Honestly, “lifeless” should really be the operative word here. In the original Men in Black, there was a tactical grossness to the world of the film. Aliens were, in fact, filled with goo, which covered our leads frequently, and the CGI take-over hadn’t totally happened yet, so there were a number of truly brilliant practical effects that were smartly paired with early CGI (I’m thinking of scenes like the one where J and the gang perform an “alien autopsy,” specifically). In International, the CGI work isn’t terrible, but it’s the kind of film where you can see the tennis balls in every scene, in the same way that made Ian McKellen cry when he did the Hobbit films in total isolation, with his cast-mates to be substituted in later through digital trickery.

A particularly bad effect is “Pawny,” a Kumail Nanjiani-voiced little warrior soldier who is designed to be this film’s cuddly sidekick. He’s often more annoying than not (though Nanjiani really does his best with what he’s given), but he’s weirdly ugly, despite being engineered to sell shit to the widest possible audience. But he often disappears from scene-to-scene, because animators either forgot to include him, or Gray forgot to shoot a pick-up where Thompson puts him in her pocket. There’ll be cutaways to him in scenes that you don’t even realize that he’s in, and it’s weird and disorienting. Yet Pawny’s irritating nature is mainly due to the film’s Apatowian approach to humor, in which riffing substitutes for solid, written jokes, and the entire film feels like it could be at least twenty minutes shorter if scenes didn’t awkwardly extend themselves in Gray’s desperate search for a punchline. The man directed Friday, after all: Why is it so try-hard here?

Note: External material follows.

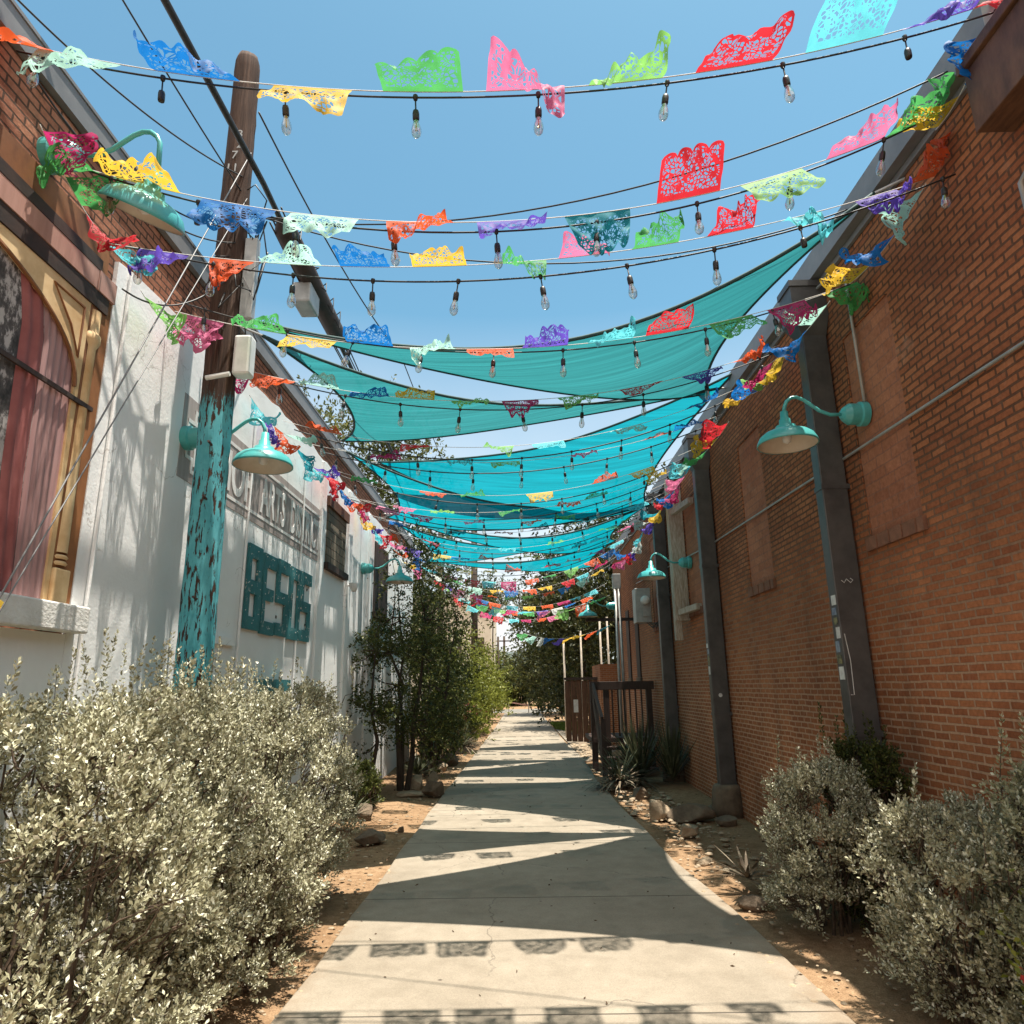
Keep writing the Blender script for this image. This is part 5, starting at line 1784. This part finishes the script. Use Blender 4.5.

All of this is just so baffling, because you can see the decent film buried beneath all of the bland in Men in Black: International. It’s not like Gray and his writers don’t have some good ideas: There’s some fun business involving the Eiffel Tower and its Ellis Island-like history in the world of MIB, and there’s even some cleverness in one of the action sequences early on, in which H and M tear apart H’s car with each section containing its own cache of weapons (a hubcab is a drum magazine for a rifle that’s a headlight, etc.). But it’s just so long and devoid of personality that it becomes a chore to sit through, only delighting in its occasional callbacks to its much better predecessors — and yes, the plural is intentional, as both sequels are miles ahead of this one — that it just reminds you what you’re missing out on: wit, heart, thrills. You know, all the things that made this weird, slow-evolving franchise a beloved institution. But as  it stands, you’ll forget Men in Black: International ever existed at all, only mere minutes after you’ve left the theater and you see the poster for some other franchise film. The conspiracy nuts out there may think that this might be by design, so that the entire series might be one day be left in the dust: After all, they’re still out there. Aren’t they?